Ben Benson is a New York steak house legend and a very smart businessman.  Talk about personal branding?  Ben and partner Alan Stillman double handedly invented the “singles scene.” Friday’s, on the upper east side of NYC, was the branded place to pick up members of the opposite sex when it first opened.  The bar and its sister bars Tuesdays, Wednesday and Thursdays, which didn’t fair as well, eventually evolved into the TGI Friday’s chain, now with different owners.

Ben and Mr. Stillman parted ways with Mr.
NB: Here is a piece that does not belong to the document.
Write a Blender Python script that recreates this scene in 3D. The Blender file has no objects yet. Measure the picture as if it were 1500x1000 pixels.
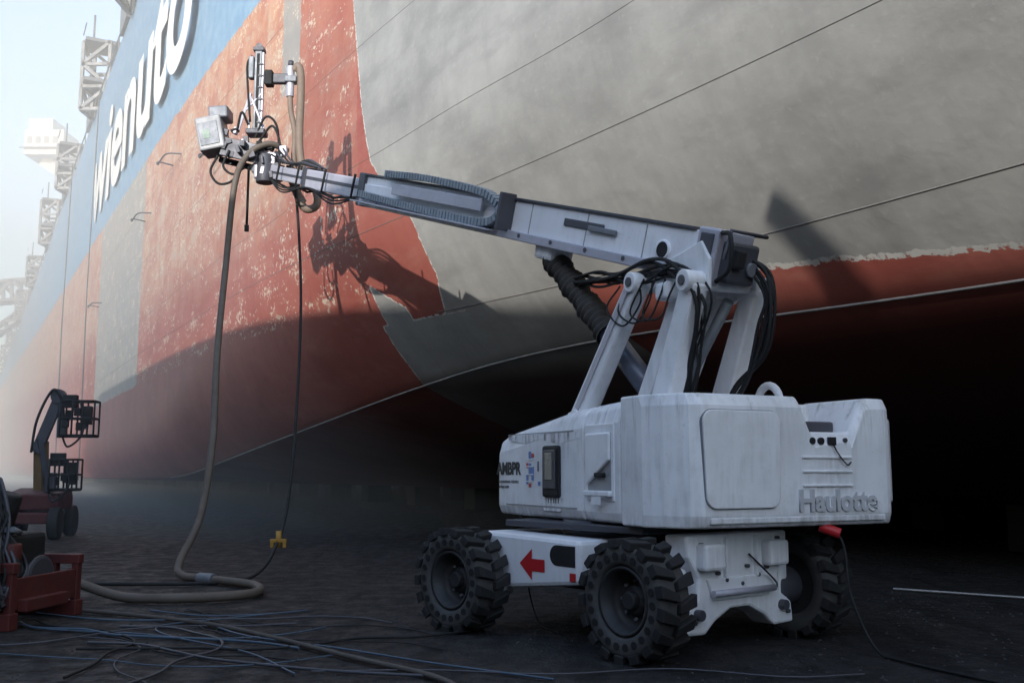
import bpy, bmesh, math, random
from mathutils import Vector, Matrix
import numpy as np
random.seed(4)
SC=bpy.context.scene
COL=SC.collection
R=math.radians
# ------------------------------------------------------------------ helpers
class E:
    """tiny expression wrapper around math nodes"""
    def __init__(s,nt,sock): s.nt=nt; s.s=sock
    def _op(a,op,b=None,c=None):
        n=a.nt.nodes.new('ShaderNodeMath'); n.operation=op
        for i,x in enumerate((a,b,c)):
            if x is None: continue
            if isinstance(x,E): a.nt.links.new(x.s,n.inputs[i])
            else: n.inputs[i].default_value=x
        return E(a.nt,n.outputs[0])
    def __add__(a,b): return a._op('ADD',b)
    def __sub__(a,b): return a._op('SUBTRACT',b)
    def __mul__(a,b): return a._op('MULTIPLY',b)
    def gt(a,b): return a._op('GREATER_THAN',b)
    def lt(a,b): return a._op('LESS_THAN',b)
    def mx(a,b): return a._op('MAXIMUM',b)
    def mn(a,b): return a._op('MINIMUM',b)
    def abs(a): return a._op('ABSOLUTE')
def maprange(e,a,b,c=0.,d=1.):
    n=e.nt.nodes.new('ShaderNodeMapRange'); n.clamp=True
    e.nt.links.new(e.s,n.inputs[0])
    for i,x in enumerate((a,b,c,d)): n.inputs[i+1].default_value=x
    return E(e.nt,n.outputs[0])
def noise(nt,vec,scale,detail=4,rough=.55,sc=(1,1,1),loc=(0,0,0)):
    m=nt.nodes.new('ShaderNodeMapping'); nt.links.new(vec,m.inputs[0]); m.inputs['Scale'].default_value=sc; m.inputs['Location'].default_value=loc
    n=nt.nodes.new('ShaderNodeTexNoise'); nt.links.new(m.outputs[0],n.inputs['Vector'])
    n.inputs['Scale'].default_value=scale; n.inputs['Detail'].default_value=detail; n.inputs['Roughness'].default_value=rough
    return E(nt,n.outputs['Fac'])
def mix(nt,fac,a,b):
    n=nt.nodes.new('ShaderNodeMix'); n.data_type='RGBA'
    if isinstance(fac,E): nt.links.new(fac.s,n.inputs[0])
    else: n.inputs[0].default_value=fac
    for i,x in ((6,a),(7,b)):
        if isinstance(x,tuple): n.inputs[i].default_value=(*x,1)
        else: nt.links.new(x,n.inputs[i])
    return n.outputs[2]
def new_mat(name):
    m=bpy.data.materials.new(name); m.use_nodes=True; nt=m.node_tree
    return m,nt,nt.nodes['Principled BSDF']
def bump(nt,bs,h,strength=.3,dist=.02):
    b=nt.nodes.new('ShaderNodeBump'); b.inputs['Strength'].default_value=strength; b.inputs['Distance'].default_value=dist
    nt.links.new(h.s,b.inputs['Height']); nt.links.new(b.outputs[0],bs.inputs['Normal'])
def mat(name,col,rough=.6,metal=0.,dirt=.25,dirtcol=(.06,.055,.05),scale=3.,streak=False,bmp=.1,body=False):
    m,nt,bs=new_mat(name)
    tc=nt.nodes.new('ShaderNodeTexCoord').outputs['Object']
    n1=noise(nt,tc,scale,6,.65)
    n2=noise(nt,tc,scale*7,4,.6,(1,1,.12) if streak else (1,1,1))
    f=maprange(n1,.42,.75)*maprange(n2,.35,.7)*dirt
    if streak:
        n3=noise(nt,tc,scale*16,5,.75); f=f.mx(maprange(n3,.62,.70)*maprange(n1,.40,.55)*.45)
    if body:   # grime gathering along the bottom edge, run-off below the top edge
        sp=nt.nodes.new('ShaderNodeSeparateXYZ'); nt.links.new(tc,sp.inputs[0]); zz=E(nt,sp.outputs[2])
        low=maprange(zz,1.26,1.04)*maprange(n1,.36,.6)*maprange(n2,.3,.6)*.6
        hi=maprange(zz,1.55,2.08)*maprange(noise(nt,tc,11,5,.65,(1,1,.10),(3,5,0)),.52,.70)*.55
        sp2=maprange(noise(nt,tc,45,4,.7),.64,.69)*maprange(zz,1.7,1.05)*.5
        f=f.mx(low).mx(hi).mx(sp2)
    v=maprange(noise(nt,tc,scale*.6,2),.3,.7,.88,1.05)
    base=mix(nt,f,col,dirtcol)
    h=nt.nodes.new('ShaderNodeHueSaturation'); nt.links.new(base,h.inputs['Color']); nt.links.new(v.s,h.inputs['Value'])
    nt.links.new(h.outputs[0],bs.inputs['Base Color'])
    bs.inputs['Metallic'].default_value=metal
    r=maprange(n1,.3,.7,max(.05,rough-.12),min(1,rough+.12)); nt.links.new(r.s,bs.inputs['Roughness'])
    if bmp: bump(nt,bs,n2,bmp,.01)
    return m
def empty(name,loc=(0,0,0),rot=(0,0,0),parent=None):
    o=bpy.data.objects.new(name,None); o.location=loc; o.rotation_euler=rot; o.empty_display_size=.2
    COL.objects.link(o); o.parent=parent; return o
def link(o,parent,m=None,loc=None,rot=None):
    COL.objects.link(o); o.parent=parent
    if m is not None: o.data.materials.append(m)
    if loc is not None: o.location=loc
    if rot is not None: o.rotation_euler=rot
    return o
def mesh(name,V,F,m,parent,bevel=0,smooth=False,seg=2):
    me=bpy.data.meshes.new(name); me.from_pydata([tuple(v) for v in V],[],F); me.update()
    bm=bmesh.new(); bm.from_mesh(me); bmesh.ops.recalc_face_normals(bm,faces=bm.faces); bm.to_mesh(me); bm.free()
    if smooth: me.polygons.foreach_set('use_smooth',[True]*len(me.polygons))
    o=bpy.data.objects.new(name,me); link(o,parent,m)
    if bevel:
        b=o.modifiers.new('b','BEVEL'); b.width=bevel; b.segments=seg; b.limit_method='ANGLE'; b.angle_limit=R(35)
    return o
BF=[(0,1,3,2),(4,6,7,5),(0,4,5,1),(2,3,7,6),(0,2,6,4),(1,5,7,3)]
def box(name,c,s,m,parent,rot=None,bevel=.01):
    V=[(sx*s[0]/2,sy*s[1]/2,sz*s[2]/2) for sx in(-1,1) for sy in(-1,1) for sz in(-1,1)]
    o=mesh(name,V,BF,m,parent,bevel); o.location=c
    if rot: o.rotation_euler=rot
    return o
def frame_of(d,up=Vector((0,0,1))):
    d=d.normalized(); x=d.cross(up)
    if x.length<1e-3: x=Vector((1,0,0))
    x.normalize(); z=x.cross(d).normalized(); return x,z
def beam(name,p0,p1,w,h,m,parent,bevel=.01,w2=None,h2=None):
    p0=Vector(p0);p1=Vector(p1); x,z=frame_of(p1-p0); w2=w2 or w; h2=h2 or h
    V=[]
    for P,ww,hh in ((p0,w,h),(p1,w2,h2)):
        for a,b in ((-1,-1),(1,-1),(1,1),(-1,1)): V.append(P+x*a*ww/2+z*b*hh/2)
    F=[(0,3,2,1),(4,5,6,7)]+[(i,(i+1)%4,4+(i+1)%4,4+i) for i in range(4)]
    return mesh(name,V,F,m,parent,bevel)
def cyl(name,p0,p1,r,m,parent,r2=None,seg=28,bevel=0):
    p0=Vector(p0);p1=Vector(p1); x,z=frame_of(p1-p0); r2=r if r2 is None else r2
    V=[]
    for P,rr in ((p0,r),(p1,r2)):
        for i in range(seg):
            a=2*math.pi*i/seg; V.append(P+x*math.cos(a)*rr+z*math.sin(a)*rr)
    F=[tuple(range(seg))[::-1],tuple(range(seg,2*seg))]+[(i,(i+1)%seg,seg+(i+1)%seg,seg+i) for i in range(seg)]
    o=mesh(name,V,F,m,parent,bevel)
    for pl in o.data.polygons:
        if len(pl.vertices)==4: pl.use_smooth=True
    return o
def catmull(P,n=8):
    P=[Vector(q) for q in P]; 
    if len(P)<3: return P
    Q=[P[0]*2-P[1]]+P+[P[-1]*2-P[-2]]; out=[]
    for i in range(1,len(Q)-2):
        a,b,c,d=Q[i-1:i+3]
        for k in range(n):
            t=k/n
            out.append(.5*((2*b)+(c-a)*t+(2*a-5*b+4*c-d)*t*t+(3*b-a-3*c+d)*t**3))
    out.append(P[-1]); return out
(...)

Stillman becoming a corporation, a publically traded company (I think) with lots of restaurant properties around the city and country.  Ben stuck to his knitting, stuck to his store (123 West 52nd Street, NYC, “I think you’ll love it.”) and has built a brand the old fashion way: One steak at a time. Mr. Benson, who has had some health problems (Who wouldn’t being surrounded by sirloins all his adult life?) has outlived many peers in the business world. Literally and figuratively.  Thousands of captains of industry who used to dine at Ben Benson’s ordering $400 bottles of wine are long gone and forgotten. Not Ben.

A Marketing Lesson. 

I once told Ben he should give away umbrellas on rainy days to his best guests who had been caught unaware by the weather. (Ben has a wonderful, striking logo.) The umbrellas cost about $19.00 a piece and would be walking billboards around the city I told him. “You know how many steaks I have to sell to pay for one of those umbrellas?” was his response.  “My steaks are expensive — I only make about 2 dollars a steak. I’d have to sell eight steaks to pay for one umbrella.”  The lessons I learned from Ben resound. When I ask clients to spend their money I think of steaks jumping across plates and it grounds me.  Ben is a Harvard Business Review case study. Study him.  (But buy a steak first.)